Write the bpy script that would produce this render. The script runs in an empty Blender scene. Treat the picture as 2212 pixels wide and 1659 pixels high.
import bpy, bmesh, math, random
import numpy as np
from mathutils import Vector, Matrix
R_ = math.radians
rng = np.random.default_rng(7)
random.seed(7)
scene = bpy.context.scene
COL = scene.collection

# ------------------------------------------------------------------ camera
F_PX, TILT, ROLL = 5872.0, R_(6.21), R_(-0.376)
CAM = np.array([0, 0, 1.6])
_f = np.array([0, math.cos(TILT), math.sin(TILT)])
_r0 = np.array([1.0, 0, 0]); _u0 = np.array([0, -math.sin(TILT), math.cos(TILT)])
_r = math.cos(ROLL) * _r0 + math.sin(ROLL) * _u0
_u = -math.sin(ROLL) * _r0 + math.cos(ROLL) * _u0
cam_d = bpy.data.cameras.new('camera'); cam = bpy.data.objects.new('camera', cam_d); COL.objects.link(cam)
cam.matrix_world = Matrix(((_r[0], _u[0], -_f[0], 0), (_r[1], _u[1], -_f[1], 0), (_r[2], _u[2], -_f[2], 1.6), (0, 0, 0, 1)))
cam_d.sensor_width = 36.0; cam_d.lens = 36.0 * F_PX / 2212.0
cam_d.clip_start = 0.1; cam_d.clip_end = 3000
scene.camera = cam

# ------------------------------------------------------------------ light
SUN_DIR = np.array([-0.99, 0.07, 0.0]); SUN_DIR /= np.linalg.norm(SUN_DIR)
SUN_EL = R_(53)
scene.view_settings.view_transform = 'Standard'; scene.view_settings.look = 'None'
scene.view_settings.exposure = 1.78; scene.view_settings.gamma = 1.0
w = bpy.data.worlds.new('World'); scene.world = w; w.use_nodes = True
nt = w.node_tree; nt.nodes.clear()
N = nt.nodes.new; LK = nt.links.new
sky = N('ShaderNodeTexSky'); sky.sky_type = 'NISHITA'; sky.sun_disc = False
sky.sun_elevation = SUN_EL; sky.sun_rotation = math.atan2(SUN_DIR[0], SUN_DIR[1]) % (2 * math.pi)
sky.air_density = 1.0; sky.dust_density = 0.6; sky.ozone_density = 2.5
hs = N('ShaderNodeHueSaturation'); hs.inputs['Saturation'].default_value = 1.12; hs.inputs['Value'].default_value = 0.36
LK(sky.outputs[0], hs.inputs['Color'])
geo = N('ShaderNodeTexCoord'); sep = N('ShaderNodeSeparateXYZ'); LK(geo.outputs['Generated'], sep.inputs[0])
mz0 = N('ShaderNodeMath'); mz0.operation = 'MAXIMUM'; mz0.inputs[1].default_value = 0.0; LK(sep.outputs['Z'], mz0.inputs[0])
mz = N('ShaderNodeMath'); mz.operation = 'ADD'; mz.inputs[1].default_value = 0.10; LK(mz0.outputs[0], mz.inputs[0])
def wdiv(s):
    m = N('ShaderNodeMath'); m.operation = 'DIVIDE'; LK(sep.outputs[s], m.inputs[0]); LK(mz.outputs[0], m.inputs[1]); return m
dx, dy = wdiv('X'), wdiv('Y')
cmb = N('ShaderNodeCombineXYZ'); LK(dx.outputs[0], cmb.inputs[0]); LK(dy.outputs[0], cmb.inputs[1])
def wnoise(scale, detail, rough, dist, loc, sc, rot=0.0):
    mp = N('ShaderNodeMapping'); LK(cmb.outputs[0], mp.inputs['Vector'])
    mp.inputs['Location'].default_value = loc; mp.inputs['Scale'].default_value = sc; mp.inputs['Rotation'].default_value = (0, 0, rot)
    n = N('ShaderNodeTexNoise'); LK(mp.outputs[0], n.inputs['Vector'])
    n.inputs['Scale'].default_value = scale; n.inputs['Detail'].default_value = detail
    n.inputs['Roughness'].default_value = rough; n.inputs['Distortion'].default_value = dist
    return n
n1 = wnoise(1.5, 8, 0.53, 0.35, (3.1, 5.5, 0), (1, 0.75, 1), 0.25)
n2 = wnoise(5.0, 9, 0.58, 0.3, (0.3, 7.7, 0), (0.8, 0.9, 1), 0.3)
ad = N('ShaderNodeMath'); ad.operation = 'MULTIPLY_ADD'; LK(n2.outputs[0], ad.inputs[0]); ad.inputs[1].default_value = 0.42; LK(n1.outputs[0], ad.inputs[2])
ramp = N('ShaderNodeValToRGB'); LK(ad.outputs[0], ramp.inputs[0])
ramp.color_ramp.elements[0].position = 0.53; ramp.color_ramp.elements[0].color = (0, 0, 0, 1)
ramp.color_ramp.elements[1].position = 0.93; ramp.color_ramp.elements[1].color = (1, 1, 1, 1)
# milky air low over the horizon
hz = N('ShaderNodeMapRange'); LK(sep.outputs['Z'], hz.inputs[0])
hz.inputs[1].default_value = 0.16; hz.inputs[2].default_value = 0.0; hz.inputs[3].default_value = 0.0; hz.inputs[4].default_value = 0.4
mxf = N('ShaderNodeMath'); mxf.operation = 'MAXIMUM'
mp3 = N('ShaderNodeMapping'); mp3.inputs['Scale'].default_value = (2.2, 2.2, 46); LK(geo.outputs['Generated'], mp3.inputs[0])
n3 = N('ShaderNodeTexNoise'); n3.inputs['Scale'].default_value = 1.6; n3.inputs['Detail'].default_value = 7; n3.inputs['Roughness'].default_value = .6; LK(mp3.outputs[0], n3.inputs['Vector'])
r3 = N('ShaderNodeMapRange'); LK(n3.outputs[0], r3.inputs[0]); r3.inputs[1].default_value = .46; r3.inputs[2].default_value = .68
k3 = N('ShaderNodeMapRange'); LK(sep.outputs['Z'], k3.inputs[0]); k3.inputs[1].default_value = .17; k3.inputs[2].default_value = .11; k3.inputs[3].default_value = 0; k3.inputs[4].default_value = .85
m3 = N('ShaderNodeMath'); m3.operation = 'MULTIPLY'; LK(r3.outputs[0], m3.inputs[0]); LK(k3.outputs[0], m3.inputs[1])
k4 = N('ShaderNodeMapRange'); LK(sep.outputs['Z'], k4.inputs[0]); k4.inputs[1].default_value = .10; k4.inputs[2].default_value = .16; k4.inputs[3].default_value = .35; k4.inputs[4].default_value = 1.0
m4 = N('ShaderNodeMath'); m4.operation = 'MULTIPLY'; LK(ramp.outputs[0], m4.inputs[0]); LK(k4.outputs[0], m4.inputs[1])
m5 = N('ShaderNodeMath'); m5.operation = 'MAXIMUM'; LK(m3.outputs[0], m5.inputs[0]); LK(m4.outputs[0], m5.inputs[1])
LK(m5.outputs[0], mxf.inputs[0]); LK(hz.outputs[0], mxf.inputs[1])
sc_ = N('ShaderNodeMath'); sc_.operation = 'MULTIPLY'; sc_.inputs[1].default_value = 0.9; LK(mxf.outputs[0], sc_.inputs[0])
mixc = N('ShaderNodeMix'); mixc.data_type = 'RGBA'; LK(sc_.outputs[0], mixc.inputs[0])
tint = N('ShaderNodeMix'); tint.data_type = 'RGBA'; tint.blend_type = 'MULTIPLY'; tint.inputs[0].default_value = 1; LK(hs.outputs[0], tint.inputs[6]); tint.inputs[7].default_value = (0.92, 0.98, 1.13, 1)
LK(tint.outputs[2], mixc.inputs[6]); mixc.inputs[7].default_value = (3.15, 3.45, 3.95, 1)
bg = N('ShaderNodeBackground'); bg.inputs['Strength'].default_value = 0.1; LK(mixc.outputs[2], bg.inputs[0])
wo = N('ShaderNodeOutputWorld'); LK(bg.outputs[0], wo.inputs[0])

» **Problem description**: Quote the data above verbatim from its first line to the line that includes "scene.camera = cam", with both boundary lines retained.

» **Expected answer**:
Write the bpy script that would produce this render. The script runs in an empty Blender scene. Treat the picture as 2212 pixels wide and 1659 pixels high.
import bpy, bmesh, math, random
import numpy as np
from mathutils import Vector, Matrix
R_ = math.radians
rng = np.random.default_rng(7)
random.seed(7)
scene = bpy.context.scene
COL = scene.collection

# ------------------------------------------------------------------ camera
F_PX, TILT, ROLL = 5872.0, R_(6.21), R_(-0.376)
CAM = np.array([0, 0, 1.6])
_f = np.array([0, math.cos(TILT), math.sin(TILT)])
_r0 = np.array([1.0, 0, 0]); _u0 = np.array([0, -math.sin(TILT), math.cos(TILT)])
_r = math.cos(ROLL) * _r0 + math.sin(ROLL) * _u0
_u = -math.sin(ROLL) * _r0 + math.cos(ROLL) * _u0
cam_d = bpy.data.cameras.new('camera'); cam = bpy.data.objects.new('camera', cam_d); COL.objects.link(cam)
cam.matrix_world = Matrix(((_r[0], _u[0], -_f[0], 0), (_r[1], _u[1], -_f[1], 0), (_r[2], _u[2], -_f[2], 1.6), (0, 0, 0, 1)))
cam_d.sensor_width = 36.0; cam_d.lens = 36.0 * F_PX / 2212.0
cam_d.clip_start = 0.1; cam_d.clip_end = 3000
scene.camera = cam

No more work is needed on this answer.